The Reaction between Bromine and the Water Dimer and the Highly Exothermic Reverse Reaction.

Abstract

The entrance complex, transition state, and exit complex for the bromine atom plus water dimer reaction Br + (H2O)2 → HBr + (H2O)OH and its reverse reaction have been investigated using the CCSD(T) method with correlation consistent basis sets up to cc-pVQZ-PP. Based on the CCSD(T)/cc-pVQZ-PP results, the reaction is endothermic by 31.7 kcal/mol. The entrance complex Br⋯(H2O)2 is found to lie 6.5 kcal/mol below the separated reactants. The classical barrier lies 28.3 kcal/mol above the reactants. The exit complex HBr⋯(H2O)OH is bound by 6.0 kcal/mol relative to the separated products.
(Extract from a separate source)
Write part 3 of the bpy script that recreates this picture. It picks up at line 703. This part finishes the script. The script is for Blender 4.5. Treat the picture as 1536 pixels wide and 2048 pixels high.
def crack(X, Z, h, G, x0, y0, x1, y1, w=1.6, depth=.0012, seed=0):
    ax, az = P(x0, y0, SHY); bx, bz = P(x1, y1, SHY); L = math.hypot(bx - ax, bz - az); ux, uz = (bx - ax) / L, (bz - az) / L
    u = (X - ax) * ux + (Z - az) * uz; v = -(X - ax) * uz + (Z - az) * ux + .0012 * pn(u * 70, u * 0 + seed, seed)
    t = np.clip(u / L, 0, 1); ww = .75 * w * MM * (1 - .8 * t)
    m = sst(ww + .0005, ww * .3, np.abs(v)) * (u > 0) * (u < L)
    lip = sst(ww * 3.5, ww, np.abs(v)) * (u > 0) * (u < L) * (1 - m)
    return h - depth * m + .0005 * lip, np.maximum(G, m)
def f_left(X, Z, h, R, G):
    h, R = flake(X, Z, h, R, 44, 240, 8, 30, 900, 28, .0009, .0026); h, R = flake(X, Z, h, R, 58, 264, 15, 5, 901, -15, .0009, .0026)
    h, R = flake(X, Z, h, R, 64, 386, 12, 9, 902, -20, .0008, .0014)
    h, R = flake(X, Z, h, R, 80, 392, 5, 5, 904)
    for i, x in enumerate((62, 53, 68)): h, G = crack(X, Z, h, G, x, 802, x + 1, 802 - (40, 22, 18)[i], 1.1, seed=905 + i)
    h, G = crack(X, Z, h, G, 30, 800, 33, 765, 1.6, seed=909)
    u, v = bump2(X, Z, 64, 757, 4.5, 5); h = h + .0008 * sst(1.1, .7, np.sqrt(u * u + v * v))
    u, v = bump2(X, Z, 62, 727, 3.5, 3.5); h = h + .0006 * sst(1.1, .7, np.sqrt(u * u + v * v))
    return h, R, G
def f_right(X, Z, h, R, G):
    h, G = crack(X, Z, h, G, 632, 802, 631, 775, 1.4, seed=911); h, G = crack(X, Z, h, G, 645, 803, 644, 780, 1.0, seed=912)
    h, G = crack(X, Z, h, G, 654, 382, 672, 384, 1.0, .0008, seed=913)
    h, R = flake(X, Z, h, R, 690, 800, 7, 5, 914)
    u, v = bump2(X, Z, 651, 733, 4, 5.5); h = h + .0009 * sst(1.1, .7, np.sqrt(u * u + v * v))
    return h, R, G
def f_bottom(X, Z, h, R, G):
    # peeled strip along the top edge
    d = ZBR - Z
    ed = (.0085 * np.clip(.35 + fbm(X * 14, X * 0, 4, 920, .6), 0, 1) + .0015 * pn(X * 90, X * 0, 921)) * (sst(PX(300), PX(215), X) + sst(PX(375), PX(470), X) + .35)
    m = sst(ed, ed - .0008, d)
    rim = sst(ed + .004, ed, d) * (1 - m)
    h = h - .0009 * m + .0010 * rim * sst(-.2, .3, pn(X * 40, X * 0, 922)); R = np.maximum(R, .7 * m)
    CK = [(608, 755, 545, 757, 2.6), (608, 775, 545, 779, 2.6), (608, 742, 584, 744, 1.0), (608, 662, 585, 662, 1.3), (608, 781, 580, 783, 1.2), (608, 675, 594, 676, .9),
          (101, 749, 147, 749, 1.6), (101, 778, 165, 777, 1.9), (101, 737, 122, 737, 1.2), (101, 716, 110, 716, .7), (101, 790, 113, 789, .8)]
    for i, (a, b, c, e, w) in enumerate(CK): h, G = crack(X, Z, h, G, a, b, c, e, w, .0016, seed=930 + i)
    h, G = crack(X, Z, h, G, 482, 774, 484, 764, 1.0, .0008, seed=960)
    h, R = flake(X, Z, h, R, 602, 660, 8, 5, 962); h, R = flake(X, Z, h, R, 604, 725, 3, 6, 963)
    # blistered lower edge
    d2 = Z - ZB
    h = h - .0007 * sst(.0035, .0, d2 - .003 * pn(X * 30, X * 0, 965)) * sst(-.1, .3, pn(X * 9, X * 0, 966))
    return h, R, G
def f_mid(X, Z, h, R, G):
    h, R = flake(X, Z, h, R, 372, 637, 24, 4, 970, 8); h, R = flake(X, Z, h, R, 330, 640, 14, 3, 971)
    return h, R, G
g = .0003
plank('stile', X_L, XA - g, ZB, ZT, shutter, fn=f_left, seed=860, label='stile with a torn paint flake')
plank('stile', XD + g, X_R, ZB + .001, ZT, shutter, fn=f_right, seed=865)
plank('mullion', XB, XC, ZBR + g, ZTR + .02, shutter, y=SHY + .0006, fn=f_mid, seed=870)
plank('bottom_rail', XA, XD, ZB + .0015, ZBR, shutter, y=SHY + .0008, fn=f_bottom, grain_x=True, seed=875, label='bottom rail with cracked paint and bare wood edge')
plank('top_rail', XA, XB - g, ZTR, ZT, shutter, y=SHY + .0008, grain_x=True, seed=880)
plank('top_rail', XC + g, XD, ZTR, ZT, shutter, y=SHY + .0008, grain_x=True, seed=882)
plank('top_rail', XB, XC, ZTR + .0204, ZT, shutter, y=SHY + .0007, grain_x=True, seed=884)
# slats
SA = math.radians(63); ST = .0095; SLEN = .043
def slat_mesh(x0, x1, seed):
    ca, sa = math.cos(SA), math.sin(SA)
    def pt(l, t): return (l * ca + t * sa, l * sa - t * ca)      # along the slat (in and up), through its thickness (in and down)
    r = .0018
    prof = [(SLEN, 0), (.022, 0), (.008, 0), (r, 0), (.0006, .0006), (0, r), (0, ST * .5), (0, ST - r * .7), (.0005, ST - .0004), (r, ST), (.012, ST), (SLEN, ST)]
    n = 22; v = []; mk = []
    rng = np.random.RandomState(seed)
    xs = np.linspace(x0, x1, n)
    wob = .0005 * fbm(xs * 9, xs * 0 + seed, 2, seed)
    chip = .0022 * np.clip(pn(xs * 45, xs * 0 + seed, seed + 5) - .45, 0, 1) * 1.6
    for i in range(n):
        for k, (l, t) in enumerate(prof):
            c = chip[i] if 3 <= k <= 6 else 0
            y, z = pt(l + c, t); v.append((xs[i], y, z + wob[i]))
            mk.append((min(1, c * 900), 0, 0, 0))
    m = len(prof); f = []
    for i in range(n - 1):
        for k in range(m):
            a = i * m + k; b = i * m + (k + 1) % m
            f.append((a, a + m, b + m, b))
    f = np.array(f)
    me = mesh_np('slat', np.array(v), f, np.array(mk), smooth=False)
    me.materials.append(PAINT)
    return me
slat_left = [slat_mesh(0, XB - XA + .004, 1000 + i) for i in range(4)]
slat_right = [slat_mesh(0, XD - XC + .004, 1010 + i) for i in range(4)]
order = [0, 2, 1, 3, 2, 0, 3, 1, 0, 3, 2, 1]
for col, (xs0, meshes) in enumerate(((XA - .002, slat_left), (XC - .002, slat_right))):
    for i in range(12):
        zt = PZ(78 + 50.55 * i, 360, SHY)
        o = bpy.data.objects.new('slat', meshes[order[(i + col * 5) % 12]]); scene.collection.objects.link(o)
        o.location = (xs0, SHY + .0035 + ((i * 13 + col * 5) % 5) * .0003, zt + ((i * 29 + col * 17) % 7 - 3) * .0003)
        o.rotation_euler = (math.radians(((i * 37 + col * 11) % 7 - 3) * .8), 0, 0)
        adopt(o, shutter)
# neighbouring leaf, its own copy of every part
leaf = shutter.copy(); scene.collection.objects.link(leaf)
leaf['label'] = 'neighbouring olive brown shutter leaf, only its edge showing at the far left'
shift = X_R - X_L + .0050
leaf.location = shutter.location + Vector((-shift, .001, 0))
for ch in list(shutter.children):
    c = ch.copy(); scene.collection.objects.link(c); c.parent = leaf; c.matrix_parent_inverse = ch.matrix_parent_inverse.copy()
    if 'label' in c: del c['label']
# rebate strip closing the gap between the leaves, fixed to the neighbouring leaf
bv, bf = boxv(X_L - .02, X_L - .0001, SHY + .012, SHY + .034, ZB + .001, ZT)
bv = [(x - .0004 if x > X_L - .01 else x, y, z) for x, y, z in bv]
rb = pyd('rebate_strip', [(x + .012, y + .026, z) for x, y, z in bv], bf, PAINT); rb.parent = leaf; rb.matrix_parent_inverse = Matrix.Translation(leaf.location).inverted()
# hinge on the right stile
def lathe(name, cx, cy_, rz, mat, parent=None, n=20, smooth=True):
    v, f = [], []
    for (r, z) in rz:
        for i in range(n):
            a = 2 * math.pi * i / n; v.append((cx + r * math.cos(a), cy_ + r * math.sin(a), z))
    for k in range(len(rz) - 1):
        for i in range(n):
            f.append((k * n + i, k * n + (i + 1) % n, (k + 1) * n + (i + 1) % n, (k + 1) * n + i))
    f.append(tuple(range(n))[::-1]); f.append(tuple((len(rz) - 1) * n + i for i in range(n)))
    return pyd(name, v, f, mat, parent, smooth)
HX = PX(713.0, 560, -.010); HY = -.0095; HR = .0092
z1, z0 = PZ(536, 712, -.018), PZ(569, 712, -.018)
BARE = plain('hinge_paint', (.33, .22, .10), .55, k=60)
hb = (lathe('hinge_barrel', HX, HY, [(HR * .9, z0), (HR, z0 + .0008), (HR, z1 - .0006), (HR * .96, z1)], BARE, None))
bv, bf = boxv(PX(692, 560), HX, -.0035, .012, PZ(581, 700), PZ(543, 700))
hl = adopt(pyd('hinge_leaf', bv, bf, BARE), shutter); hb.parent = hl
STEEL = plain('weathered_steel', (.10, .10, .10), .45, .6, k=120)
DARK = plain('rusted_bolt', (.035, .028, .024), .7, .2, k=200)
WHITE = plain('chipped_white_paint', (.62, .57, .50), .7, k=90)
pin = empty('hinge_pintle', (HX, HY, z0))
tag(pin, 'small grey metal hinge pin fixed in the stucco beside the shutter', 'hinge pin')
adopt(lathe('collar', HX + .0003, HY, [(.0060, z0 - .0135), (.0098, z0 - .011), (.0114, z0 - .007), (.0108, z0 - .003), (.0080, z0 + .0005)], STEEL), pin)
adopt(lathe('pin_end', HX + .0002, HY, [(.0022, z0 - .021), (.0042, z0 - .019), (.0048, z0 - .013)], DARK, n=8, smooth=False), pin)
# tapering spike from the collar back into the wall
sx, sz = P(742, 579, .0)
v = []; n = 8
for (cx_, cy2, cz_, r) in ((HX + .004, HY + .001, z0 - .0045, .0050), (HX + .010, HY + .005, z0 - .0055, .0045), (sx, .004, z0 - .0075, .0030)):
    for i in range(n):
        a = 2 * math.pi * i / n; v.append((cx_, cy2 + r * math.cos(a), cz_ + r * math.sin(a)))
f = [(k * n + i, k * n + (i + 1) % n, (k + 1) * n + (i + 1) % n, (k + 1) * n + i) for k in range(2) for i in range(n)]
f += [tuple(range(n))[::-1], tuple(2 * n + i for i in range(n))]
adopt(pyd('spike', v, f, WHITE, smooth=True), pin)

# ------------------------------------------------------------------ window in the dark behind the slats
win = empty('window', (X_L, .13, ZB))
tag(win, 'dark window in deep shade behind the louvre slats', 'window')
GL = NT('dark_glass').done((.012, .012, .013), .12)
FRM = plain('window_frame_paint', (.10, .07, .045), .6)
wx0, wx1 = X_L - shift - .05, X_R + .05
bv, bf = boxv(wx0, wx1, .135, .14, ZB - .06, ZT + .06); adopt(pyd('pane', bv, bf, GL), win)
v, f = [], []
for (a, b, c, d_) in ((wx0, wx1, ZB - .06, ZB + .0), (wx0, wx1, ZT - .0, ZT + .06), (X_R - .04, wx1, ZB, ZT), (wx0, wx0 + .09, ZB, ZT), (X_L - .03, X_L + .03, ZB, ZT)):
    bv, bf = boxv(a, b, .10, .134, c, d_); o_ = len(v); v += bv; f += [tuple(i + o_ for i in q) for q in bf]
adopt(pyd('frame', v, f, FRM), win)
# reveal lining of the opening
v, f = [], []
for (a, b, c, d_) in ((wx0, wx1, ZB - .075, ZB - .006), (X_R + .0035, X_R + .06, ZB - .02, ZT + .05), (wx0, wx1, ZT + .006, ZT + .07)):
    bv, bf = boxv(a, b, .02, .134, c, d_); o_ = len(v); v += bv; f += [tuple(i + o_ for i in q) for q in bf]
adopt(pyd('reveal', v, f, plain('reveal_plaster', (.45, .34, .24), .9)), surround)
Compared with the corresponding water monomer reaction Br + H2 O → HBr + OH, the second water molecule lowers the relative energies of the entrance complex, transition state, and exit complex by 3.0, 3.8, and 3.7 kcal/mol, respectively. Both zero-point vibrational energies and spin-orbit coupling effects make significant changes to the above classical energetics. Including both effects, the predicted energies relation to separated Br + (H2O)2 are -3.0 kcal/mol [Br···(H2O)2 ], 28.2 kcal/mol [transition state], 26.4 kcal/mol [HBr···(H2O)OH], and 30.5 kcal/mol [separated HBr + (H2O)OH]. The potential energy surface for the Br + (H2O)2 reaction is related to that for the valence isoelectronic Cl + (H2O)2 system but radically different from the F + (H2O)2 system.